- Work instructions -
Copy the listing below line for line, starting at its first line and ending with the line that has "return ((px-CX)*d/F, d, H-(py-CY)*d/F)" in it. Add nothing.

- Information shown -
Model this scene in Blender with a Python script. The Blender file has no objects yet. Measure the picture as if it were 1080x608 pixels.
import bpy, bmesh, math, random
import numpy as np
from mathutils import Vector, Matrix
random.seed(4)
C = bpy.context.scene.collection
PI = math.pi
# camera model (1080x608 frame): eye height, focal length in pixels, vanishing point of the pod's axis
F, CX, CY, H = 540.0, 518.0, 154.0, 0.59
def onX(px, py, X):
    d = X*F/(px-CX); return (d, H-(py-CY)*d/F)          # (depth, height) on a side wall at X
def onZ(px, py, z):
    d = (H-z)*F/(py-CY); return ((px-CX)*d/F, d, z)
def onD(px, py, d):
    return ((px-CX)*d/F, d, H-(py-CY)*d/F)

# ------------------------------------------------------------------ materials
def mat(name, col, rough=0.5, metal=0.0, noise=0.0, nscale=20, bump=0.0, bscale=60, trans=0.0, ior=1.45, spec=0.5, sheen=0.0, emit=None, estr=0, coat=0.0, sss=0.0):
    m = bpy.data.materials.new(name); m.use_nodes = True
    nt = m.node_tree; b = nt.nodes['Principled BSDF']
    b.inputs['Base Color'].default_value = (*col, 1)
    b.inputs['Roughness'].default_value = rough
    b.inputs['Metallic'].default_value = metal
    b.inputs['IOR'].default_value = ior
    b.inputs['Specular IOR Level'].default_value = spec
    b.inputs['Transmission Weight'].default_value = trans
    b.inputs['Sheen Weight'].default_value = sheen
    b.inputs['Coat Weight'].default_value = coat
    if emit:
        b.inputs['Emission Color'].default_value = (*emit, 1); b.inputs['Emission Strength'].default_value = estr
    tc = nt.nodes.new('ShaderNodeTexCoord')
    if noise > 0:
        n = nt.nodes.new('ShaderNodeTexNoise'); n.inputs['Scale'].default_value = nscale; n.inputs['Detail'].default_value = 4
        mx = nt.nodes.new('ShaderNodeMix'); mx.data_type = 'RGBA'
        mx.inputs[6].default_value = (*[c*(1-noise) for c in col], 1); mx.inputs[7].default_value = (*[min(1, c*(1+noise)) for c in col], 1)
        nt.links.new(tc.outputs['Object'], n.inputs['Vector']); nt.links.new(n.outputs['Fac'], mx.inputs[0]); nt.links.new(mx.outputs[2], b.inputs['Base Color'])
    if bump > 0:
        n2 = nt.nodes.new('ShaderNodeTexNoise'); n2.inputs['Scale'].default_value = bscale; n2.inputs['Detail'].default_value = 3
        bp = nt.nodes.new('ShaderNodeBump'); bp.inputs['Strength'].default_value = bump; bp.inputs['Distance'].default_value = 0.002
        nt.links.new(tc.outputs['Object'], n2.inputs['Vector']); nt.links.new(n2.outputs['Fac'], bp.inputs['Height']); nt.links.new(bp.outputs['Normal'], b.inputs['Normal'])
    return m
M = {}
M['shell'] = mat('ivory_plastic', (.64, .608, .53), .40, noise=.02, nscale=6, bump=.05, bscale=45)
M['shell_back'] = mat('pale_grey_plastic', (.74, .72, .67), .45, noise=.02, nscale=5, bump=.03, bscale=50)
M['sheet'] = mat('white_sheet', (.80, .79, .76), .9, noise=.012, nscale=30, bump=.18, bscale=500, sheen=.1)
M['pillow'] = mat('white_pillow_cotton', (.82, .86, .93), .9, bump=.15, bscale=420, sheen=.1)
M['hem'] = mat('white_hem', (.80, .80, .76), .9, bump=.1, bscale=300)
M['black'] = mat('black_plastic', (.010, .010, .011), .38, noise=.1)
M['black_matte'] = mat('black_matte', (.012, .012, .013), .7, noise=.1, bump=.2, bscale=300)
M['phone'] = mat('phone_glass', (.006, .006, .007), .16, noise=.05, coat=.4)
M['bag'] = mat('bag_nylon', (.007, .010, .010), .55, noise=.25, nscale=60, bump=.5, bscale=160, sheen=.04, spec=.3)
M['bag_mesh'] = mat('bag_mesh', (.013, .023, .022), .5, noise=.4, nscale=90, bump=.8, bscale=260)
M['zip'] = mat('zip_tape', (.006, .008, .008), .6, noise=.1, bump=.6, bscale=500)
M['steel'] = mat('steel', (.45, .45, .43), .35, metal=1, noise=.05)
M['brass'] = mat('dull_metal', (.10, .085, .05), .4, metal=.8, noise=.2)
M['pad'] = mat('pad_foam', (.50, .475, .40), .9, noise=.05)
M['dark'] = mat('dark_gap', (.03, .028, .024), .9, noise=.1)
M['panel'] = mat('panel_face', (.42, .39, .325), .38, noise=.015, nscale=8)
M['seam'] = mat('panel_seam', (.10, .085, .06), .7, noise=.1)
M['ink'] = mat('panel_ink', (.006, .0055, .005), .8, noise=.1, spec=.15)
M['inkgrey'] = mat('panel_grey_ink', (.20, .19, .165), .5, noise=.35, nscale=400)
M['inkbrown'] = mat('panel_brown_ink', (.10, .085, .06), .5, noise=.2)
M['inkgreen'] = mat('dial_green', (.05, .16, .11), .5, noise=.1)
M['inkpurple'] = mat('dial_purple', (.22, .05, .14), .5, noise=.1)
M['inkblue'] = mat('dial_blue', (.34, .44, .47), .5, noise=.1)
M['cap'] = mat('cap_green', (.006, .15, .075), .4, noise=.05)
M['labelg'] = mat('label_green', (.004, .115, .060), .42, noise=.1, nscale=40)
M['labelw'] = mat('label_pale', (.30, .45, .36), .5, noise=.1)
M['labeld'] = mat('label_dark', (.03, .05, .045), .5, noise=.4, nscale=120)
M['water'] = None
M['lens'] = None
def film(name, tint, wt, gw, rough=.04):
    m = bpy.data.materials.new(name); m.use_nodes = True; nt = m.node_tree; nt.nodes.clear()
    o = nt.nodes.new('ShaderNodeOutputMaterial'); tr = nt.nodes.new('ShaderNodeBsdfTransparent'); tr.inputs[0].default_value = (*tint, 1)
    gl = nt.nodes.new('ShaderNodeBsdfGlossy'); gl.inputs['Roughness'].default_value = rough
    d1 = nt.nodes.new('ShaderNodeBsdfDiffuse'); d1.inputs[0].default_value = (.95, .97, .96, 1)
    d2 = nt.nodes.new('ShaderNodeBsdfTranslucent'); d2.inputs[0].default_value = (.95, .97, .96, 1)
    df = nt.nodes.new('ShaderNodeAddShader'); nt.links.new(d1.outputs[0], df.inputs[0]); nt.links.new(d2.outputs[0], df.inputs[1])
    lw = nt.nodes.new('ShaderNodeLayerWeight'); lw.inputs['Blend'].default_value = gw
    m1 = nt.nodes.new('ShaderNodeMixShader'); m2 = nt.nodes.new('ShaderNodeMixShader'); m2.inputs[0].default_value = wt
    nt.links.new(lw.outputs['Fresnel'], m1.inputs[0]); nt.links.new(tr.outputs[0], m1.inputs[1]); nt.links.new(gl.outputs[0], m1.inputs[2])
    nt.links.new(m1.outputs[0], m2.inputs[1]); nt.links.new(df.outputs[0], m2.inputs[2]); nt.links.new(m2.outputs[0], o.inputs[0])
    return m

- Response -
Model this scene in Blender with a Python script. The Blender file has no objects yet. Measure the picture as if it were 1080x608 pixels.
import bpy, bmesh, math, random
import numpy as np
from mathutils import Vector, Matrix
random.seed(4)
C = bpy.context.scene.collection
PI = math.pi
# camera model (1080x608 frame): eye height, focal length in pixels, vanishing point of the pod's axis
F, CX, CY, H = 540.0, 518.0, 154.0, 0.59
def onX(px, py, X):
    d = X*F/(px-CX); return (d, H-(py-CY)*d/F)          # (depth, height) on a side wall at X
def onZ(px, py, z):
    d = (H-z)*F/(py-CY); return ((px-CX)*d/F, d, z)
def onD(px, py, d):
    return ((px-CX)*d/F, d, H-(py-CY)*d/F)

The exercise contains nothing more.